UN rights chief voices deep concern over mass arrests, purges, renewal of state of emergency in Turkey

Zeid Ra’ad Al Hussein, UN High Commissioner for Human Rights.

UN High Commissioner for Human Rights Zeid Ra’ad al-Hussein voiced deep concern on Monday at mass arrests, sackings and the renewal of the state of emergency in Turkey, saying terror should not be tackled at the expense of human rights, the Reuters reported.

“It is highly unlikely that the suspensions and detentions will have met due process standards,” Zeid told a news briefing after the latest round of suspensions of civil servants and arrests of police in the country. “Journalism is not a crime in Turkey, it is an issue the government must pay deep attention to,” he added.

Nearly 4,000 public officials were dismissed on April 30, including more than 1,000 people working for the justice ministry.

“With such a large number, it is highly unlikely these suspensions and detentions will have met due process standards,” Zaid said, referring to the 3,974 public officials who were fired and the wider nine-month arrests since the July 2016 failed coup attempt.

Zeid also said he was “very concerned about the renewed state of emergency,” which Turkey extended by parliamentary vote on April 18, saying the decision was made amid “a climate of fear in the country.”

Since July 15, 2016, over 130,000 people from state institutions have been purged by Turkish government which has already detained more than 120,000 people over alleged links with Gülen movement. According to a statement from Interior Minister Süleyman Soylu on April 2, even till that date, a total of 113,260 people have also been detained  and 47,155 were put into pre-trial detention as part of investigations into the Gülen movement since the coup attempt.

The military coup attempt on July 15 killed over 240 people. Immediately after the putsch, the Justice and Development Party (AKP) government along with Turkey’s autocratic President Erdoğan pinned the blame on the Gülen movement despite the lack of any evidence to that effect.
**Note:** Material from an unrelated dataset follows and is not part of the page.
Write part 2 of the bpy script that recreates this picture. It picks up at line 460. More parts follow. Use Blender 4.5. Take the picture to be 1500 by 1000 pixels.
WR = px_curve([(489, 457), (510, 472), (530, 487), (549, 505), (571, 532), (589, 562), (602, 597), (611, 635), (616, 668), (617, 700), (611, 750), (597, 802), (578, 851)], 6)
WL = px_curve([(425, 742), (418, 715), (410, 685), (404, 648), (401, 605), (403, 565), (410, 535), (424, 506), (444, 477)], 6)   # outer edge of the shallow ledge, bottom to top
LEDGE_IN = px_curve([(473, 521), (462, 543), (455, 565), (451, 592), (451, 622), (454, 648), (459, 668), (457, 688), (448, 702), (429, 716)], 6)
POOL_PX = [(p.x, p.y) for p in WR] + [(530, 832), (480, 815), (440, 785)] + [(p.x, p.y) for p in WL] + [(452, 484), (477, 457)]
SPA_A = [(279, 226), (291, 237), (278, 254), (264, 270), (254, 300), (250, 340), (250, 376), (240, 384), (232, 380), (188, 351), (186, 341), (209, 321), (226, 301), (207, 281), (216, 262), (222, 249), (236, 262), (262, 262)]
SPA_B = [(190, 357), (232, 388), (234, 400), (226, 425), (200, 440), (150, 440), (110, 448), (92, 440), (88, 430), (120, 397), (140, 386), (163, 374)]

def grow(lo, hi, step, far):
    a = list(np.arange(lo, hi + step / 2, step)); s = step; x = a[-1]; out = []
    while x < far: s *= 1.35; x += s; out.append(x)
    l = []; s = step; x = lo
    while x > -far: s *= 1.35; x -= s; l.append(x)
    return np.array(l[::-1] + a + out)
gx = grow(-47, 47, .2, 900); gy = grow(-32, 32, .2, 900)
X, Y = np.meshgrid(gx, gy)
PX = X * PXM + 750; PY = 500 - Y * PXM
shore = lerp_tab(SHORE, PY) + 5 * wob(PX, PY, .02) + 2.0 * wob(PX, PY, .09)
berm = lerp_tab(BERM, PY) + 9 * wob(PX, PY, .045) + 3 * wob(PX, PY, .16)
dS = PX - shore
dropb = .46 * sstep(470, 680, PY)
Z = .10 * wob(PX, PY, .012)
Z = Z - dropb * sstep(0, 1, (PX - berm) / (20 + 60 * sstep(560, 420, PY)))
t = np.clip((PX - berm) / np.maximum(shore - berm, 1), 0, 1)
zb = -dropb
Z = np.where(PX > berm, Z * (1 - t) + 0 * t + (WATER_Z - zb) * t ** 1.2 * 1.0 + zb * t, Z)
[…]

Although the Gülen movement strongly denies having any role in the putsch, the government accuses it of having masterminded the foiled coup. Fethullah Gülen, who inspired the movement, called for an international investigation into the coup attempt, but President Erdoğan — calling the coup attempt “a gift from God” — and the government initiated a widespread purge aimed at cleansing sympathizers of the movement from within state institutions, dehumanizing its popular figures and putting them in custody.